While the acoustic practices that underscore Musiques Vertes display a deep resonance with those embarked upon by artists like Akio Suzuki, Toshiya Tsunoda, and Jeph Jerman, the structural resemblance, held deeply within utopian avant-garde principles, falls far closer to experimental electronic works that might have emerged from experimental electronic studios like Groupe de Recherches Musicales or EMS during roughly the same era, or subtle object oriented efforts in free improvisation. Bubbling textures and atonalities, blended with sounds from the natural environment, intermingle with staggering tonalities – ranging from the explicitly music to mimicry of birdsong – and rattling percussive passages, producing striking moments of abstraction that retain a remarkable sense of humanity and ease.
In many ways, Musiques Vertes offers new dimensions to those observations made by ethnomusicologist, Charles Duvelle, about the sonic resonance displayed between numerous forms of folk music and the attempts of the 20th Centurt avant-garde, producing something that is simultaneously both; a radical music of purpose and play, made by people who belong to everyday life. This is a visionary and joyous music that links the future with the past. A music of possibility, humanity, warmth and hope, that connects the actions of human creativity to nature and the tools it naturally produced.
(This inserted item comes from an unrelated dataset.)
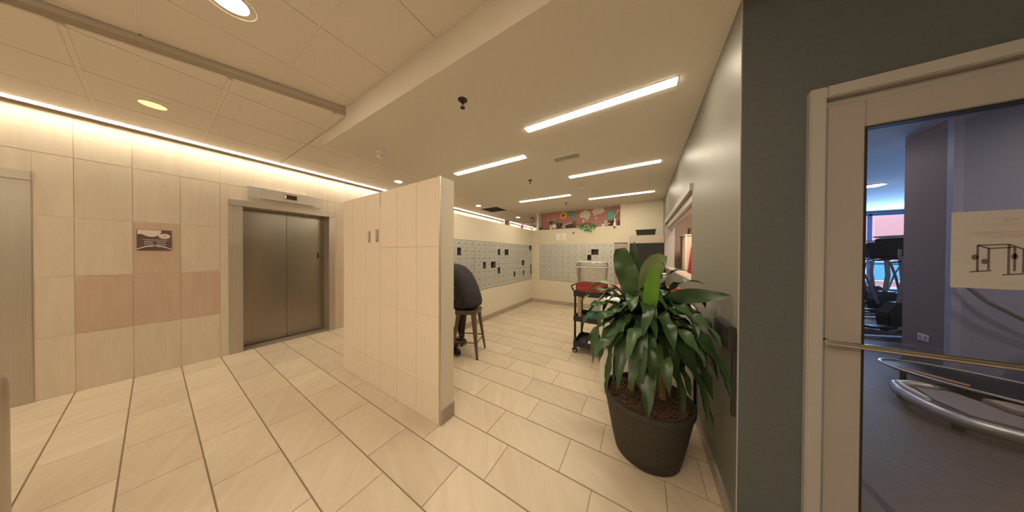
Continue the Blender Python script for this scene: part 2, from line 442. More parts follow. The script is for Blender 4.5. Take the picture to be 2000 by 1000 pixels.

Emerging in the final days of 2021, Holidays Records stunning vinyl reissue of Jean-Yves Bosseur’s Musiques Vertes is one of the most engrossing and wonderful listening experiences we’ve had all year. It’s pure magic. Including a stunning booklet that features extensive liner notes about each work and the processes and instruments that created it – in both English and French, as well as mesmerizing photos of some of the instruments and players, it’s impossible to recommend enough.